SEBEP-SONUÇ
Ezelden her şeyin sebepleri vardır. Sebep kendiliğinden sebepsiz ortaya çıkmaz. Sebep sözcüğünün anlamı iptir.
Buğday ekilen yerde arpa bitmez. Atın yavrusu da eşek olmaz.
Her sebep anadır, eser çocuğunu meydana getirir. Eser doğdu mu, ondan da şaşılacak sebepler doğması için sebep haline gelir.
Ağaçtan amaç meyvedir. Öyleyse mevye önce ağaç sonra gelir.
Ekmekteki fayda (kuvvet) Allah’tandır. İsterse insana onsuz da fayda verir. Yapılan işin gayb aleminde eserleri doğar. O meydana gelen eserler, halkın hükmüne uymazlar. A kişi, B kişiyi yaralarsa, o yaraların ağrısını, derdi Allah yaratmıştır. Şunu gör ki, sebepleri yaratan, ‘sebep-sizlik’ten sebepler meydana getirir.
Birisi, ekmek almak için ekmekçiye gitti ama onun güzelliğini görünce canını verdi. Birisi gül bahçesine gitti ama bahçıvanın güzelliğinin seyrine daldı.
Sanat, aletsiz meydana gelmez. Çakmak taşı, demire vurulunca kıvılcım (Allah emriyle) çıkar. Çakmak taşı ve demir sebeptirler.
Bütün sebepler, Allah’ın elinde bir kalem gibidir. İnsan kaleme bakıp, eli görmemektedir. Kalemi seyretmenin zevkiyle eli görmeye zamanı olmuyor.
Her zaman sebepler için çalışıp çabalayan elbette sebebi yaratanı göremez. Sebepleri yaratanı görense dünya sebeplerine gönül bağlamaz.
Zahiri sebep, gerçek sebep olmaksızın kendi kendine meydana gelemez.
‘Zeyd öldü’ cümlesinde Zeyd faildir. Dilbilimi bakımından faildir ama aslında mef’uldur. Ölüm onu öldürür.
Sebebe bakma, ezeli lütufa bak. Sebeplerin de başka sebepleri vardır. Sebepler, gerçeği gizlemek içindir. Doğacının ilaca dayanması, falcının da yıldızları gözlemesi için.
Gözden bütün sebepler yırtılınca, gayb çeşmesini görürsün.
Bayraktaki aslanın hareketi, gizli olan rüzgarı haber verir. Beden de bayraktaki aslan gibidir. Her an bir düşünce onu hareket ettirir.

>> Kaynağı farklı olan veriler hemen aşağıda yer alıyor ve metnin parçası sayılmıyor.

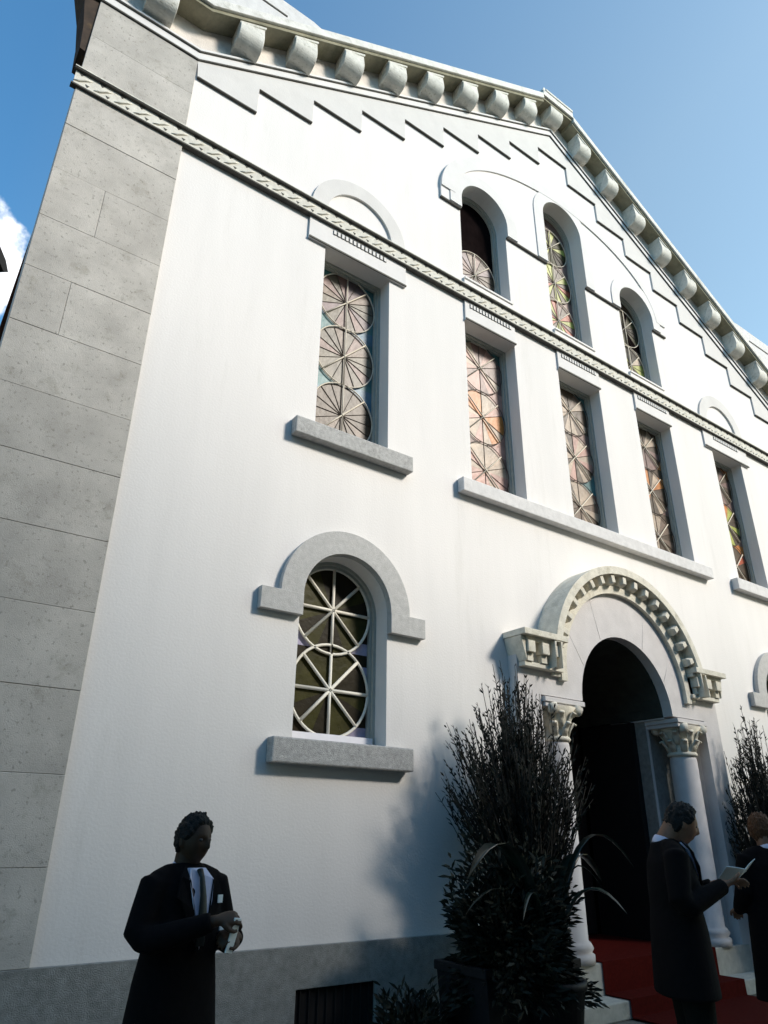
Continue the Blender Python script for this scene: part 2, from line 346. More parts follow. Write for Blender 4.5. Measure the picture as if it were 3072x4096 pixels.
# stepped panel under the rake
zr = lambda x, b: b - .573 * abs(x - XC)
st = []
for k in range(9):
    xa, xb, z = XC - .8 * (8.5 - k), XC - .8 * (7.5 - k), 10.159 + .448 * k
    st += [(xa, z), (xb, z)]
st += [(2 * XC - x, z) for x, z in reversed(st[:-2])]
mb = MB(); poly = st + [(2 * XC - 1.352, 10.42), (XC, 14.335), (1.352, 10.42)]
# drop duplicates
pp = []
for q in poly:
    if not pp or (abs(q[0] - pp[-1][0]) + abs(q[1] - pp[-1][1])) > 1e-4: pp.append(q)
mb.slab(pp, [], -.03, -.001); mb.build('stepped_panel', [M['upper']], bld)
mb = MB()
for k in range(9):
    for sgn in ((1,) if k == 8 else (-1, 1)):
        xa, xb, z = XC - .8 * (8.5 - k), XC - .8 * (7.5 - k), 10.159 + .448 * k
        if sgn > 0 and k < 8: xa, xb = 2 * XC - xb, 2 * XC - xa
        mb = MB(); mb.box(xa + .005, xb, -.036, -.0012, z - .020, z - .0006); mb.build('shadow_strip', [M['shade_line']], bld)  # dark strip paints the shadow line under each step
# raking moulding (two fillets)
def rake(b0, b1, xl=1.352, end=.1):
    lo = [(end, b0 - .573 * (XC - xl)), (xl, b0 - .573 * (XC - xl)), (XC, b0), (2 * XC - xl, b0 - .573 * (XC - xl)), (2 * XC - end, b0 - .573 * (XC - xl))]
    up = [(x, z + b1 - b0) for x, z in lo]
    return lo + list(reversed(up))
mb = MB(); mb.slab(rake(14.333, 14.349), [], -.05, -.001, 1); mb.slab(rake(14.3495, 14.46), [], -.055, -.001); mb.slab(rake(14.4605, 14.475), [], -.07, -.001, 1); mb.slab(rake(14.4755, 14.51), [], -.08, -.001)  # the two thin dark bands are painted shadow lines
mb.build('rake_moulding', [M['relief'], M['shade_line']], bld)
mb = MB(); mb.slab(rake(14.5105, 15.0), [], -.012, -.0005); mb.build('gable_frieze', [M['frieze']], bld)
# cornice: bed mould with soffit, then coping
def corn(lo, hi, y0, y1, fl):
    xs = [-.32, 1.352, XC - fl, XC - fl + .001, XC + fl - .001, XC + fl, 2 * XC - 1.352, 2 * XC + .32]
    def L(b, x): 
        return b - .573 * min(6.828, abs(x - XC)) if abs(x - XC) > fl - .0005 else b - .573 * .25
    l = [(x, L(lo, x)) for x in xs]; u = [(x, L(hi, x)) for x in xs]
    return l + list(reversed(u))
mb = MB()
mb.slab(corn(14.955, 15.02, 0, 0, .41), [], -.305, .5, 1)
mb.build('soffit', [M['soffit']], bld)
mb = MB(); mb.slab(corn(15.0205, 15.17, 0, 0, .43), [], -.345, .5)
mb.build('cornice', [M['cornice']], bld, bevel=.008)
# kneeler blocks on the ends of the gable
for sgn in (-1, 1):
    def X(dx): return XC + sgn * dx
    mb = MB()
    pl = [(X(8.5), 11.265), (X(6.828), 11.265), (X(5.32), 12.13), (X(5.45), 12.16), (X(8.5), 12.16)]
    mb.slab(pl, [], -.335, .45); mb.box(min(X(5.85), X(8.52)), max(X(5.85), X(8.52)), -.345, .4, 11.86, 11.885, 1)
    mb.build('kneeler', [M['stone_light'], M['joint_shade']], bld)
# gable cap block with a small finial stub
mb = MB(); mb.box(XC - .36, XC + .42, -.36, .5, 15.027, 15.085); mb.slab([(XC - .40, 15.0851), (XC - .28, 15.0851), (XC - .30, 15.20), (XC - .34, 15.22)], [], -.30, -.2)
mb.build('gable_cap', [M['cornice']], bld, bevel=.008)
# corbels
def corbel(cx, slope):
    cx += random.uniform(-.008, .008)
    zt = zsof(cx) + .003; W = .17 + random.uniform(-.008, .008)
    prof = [(-.012, 0), (-.29, 0), (-.29, -.05), (-.275, -.052), (-.292, -.10), (-.30, -.16)] + [(-.12 - .18 * math.cos(R(t)), -.215 - .18 * math.sin(R(t))) for t in range(0, 91, 10)] + [(-.012, -.40)]
    vs = []
    for sx in (-1, 1):
        for y, z in prof:
            ww = W + (.014 if z > -.0515 and y < -.2 else 0)
            vs.append((cx + sx * ww, y, zt + (z if z < -.001 else 0) + (-.573 * slope * sx * W if z > -.061 else 0)))
    n = len(prof); fs = [tuple(range(n)), tuple(reversed(range(n, 2 * n)))] + [(i, (i + 1) % n, n + (i + 1) % n, n + i) for i in range(n)]
    m = MB(); m.add(vs, fs); return m.build('corbel', [M['corbel']], bld, bevel=.008)
cx0 = XC - .02
for k in range(-8, 9): corbel(cx0 + .783 * k, 0 if abs(k) == 0 else (1 if k > 0 else -1))
for x in (.79, 2 * XC - .79, -.12): corbel(x, 0)
# dark coved side eave
for sgn in (-1, 1):
    prof = [(0, 9.52), (-.075, 9.54), (-.10, 9.9), (-.16, 10.3), (-.26, 10.7), (-.42, 11.02), (-.42, 11.2), (0, 11.2)]
    x0 = XC + sgn * 8.0
    mb = MB(); mb.slab([(x0 - sgn * p[0] * 1.0 if sgn > 0 else x0 + p[0], p[1]) for p in prof], [], -.012, .34)
    mb.build('side_eave', [M['brown']], bld)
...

Sebepler, talipler için bir ihsan olarak yaratılmışlardır. Talibin muradını talep etmesi için herşey sebebe bağlanmıştır. Hakk’ın kudreti isterse sebebi kaldırabilir. Sebepler O’nun mutlak kudretinin emri altındadır. Herkeste Hakk’ın sanatını görmeye güç olmadığından sebepler gözlere perdedirler. Her hayır ve şer sebebi yaratandan gelir, sebep ve araçlardan değil.
Sebep, yol aramak için gereklidir. Sebepler, görüşlere perdedirler.
Işık, sebebi yaratandır. Ne kadar sebep varsa, hepsi onun gölgesidir.
Sebepler, sonuçlar, ana sebebe yol gösterirler.
Sebepler için çalışıp çabalayan müsebbibi göremez. Müsebbibi görense, sebeplere gönül bağlamaz.